Ideas Aren't Everything: Paranoia
In 1969, Filipino inventor Daniel Dingel started work on an invention which he believed would radically change our world: a car powered entirely by water. Dingel talked big but ultimately delivered nothing, repeatedly refusing to reveal the supposed secret of his hydrogen reactor even after receiving hundreds of thousands of dollars in investment.
It's safe to say – not least because he's dead – that Dingel was a fraud, but his secrecy and paranoia are personality traits that many inventors find themselves lumbered with: a low-level supposition that everyone's trying to rip them off.
Such anxieties actively spurn assistance. Some inventors might need help to solve a problem – but while they want the help, they'll be reluctant to describe the problem.
In 1857, Édouard-Léon Scott de Martinville invented the phonautograph. The sounds he captured on paper are the oldest sound recordings in existence today, but the development of the machine was stymied by paranoia. His solitary, laborious endeavours only accelerated when he finally agreed to work with a German physicist, Rudolph Koenig, but Koenig's entrepreneurial zeal was completely at odds with Scott's fear of people hearing about their work. When the two men eventually (and inevitably) fell out, Scott retired to work on the phonautograph as a hobby, while Koenig found success marketing his own version of the machine.
Paranoia can be an alienating emotion, but amongst innovators it's an understandable one. Robert Kearns's battle with Ford over his windscreen wiper invention, a story told in the film Flash of Genius, is a good example of how inventors can find themselves holding the short end of the stick: ideas are easily stolen, people get screwed over and legal redress is expensive. Ideas aren't the sole contributor to success. The way those ideas are presented to the world is just as important, but people can become so consumed with their ideas that they can't bear to share them.
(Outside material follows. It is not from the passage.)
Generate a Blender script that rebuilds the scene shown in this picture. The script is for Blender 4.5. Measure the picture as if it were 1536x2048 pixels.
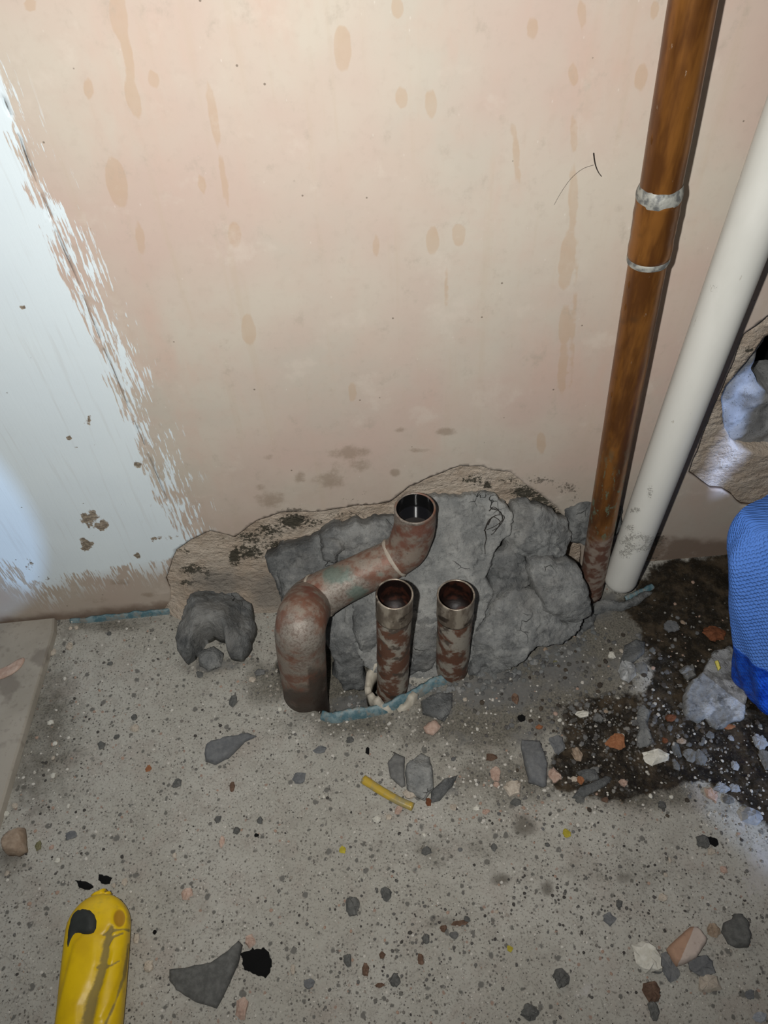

Secrecy and paranoia are personality traits that many inventors find themselves lumbered with: a low-level supposition that everyone's trying to rip them off
This psychological phenomenon may be rooted in the idea that huge rewards are just around the corner, and this was certainly true in the story of Eli Whitney. Over the course of 10 days in the 1790s he invented the cotton gin, a machine which, by removing sticky seeds from green cotton, would have a seismic impact on the world economy. Whitney and his close friends knew what a big deal it was; Whitney's response was to lock the machine away. When loose lips ensured word got out, there were multiple break-ins to the property. By the end of the decade, litigation had driven Whitney to the edge of bankruptcy.
Even the 20th century's most vaunted inventors, the Wright brothers, stand accused of excessive paranoia. Prior to 1908 they were famously reluctant to demonstrate their flying machines; this didn't endear them to the media at a time when French aviators were proudly showing off to large crowds. "Either the Wrights have flown or they have not," read one report. "They are either flyers or liars." As it turned out, they were flyers – but they would continue to feel besieged by the competition and would become adept at filing lawsuits.
Today, inventors are more pragmatic and less paranoid than you might think. A study published last year by NYU's Stern School of Business into a decade of US patent applications found that only 15 per cent of inventors opted into a security loophole that would have kept their inventions secret prior to patent approval. The other 85 per cent evidently acknowledge that risks are inherent in the process of innovation – just as they are in life – and that revealing a little about their work might be a better strategy than keeping things strictly confidential.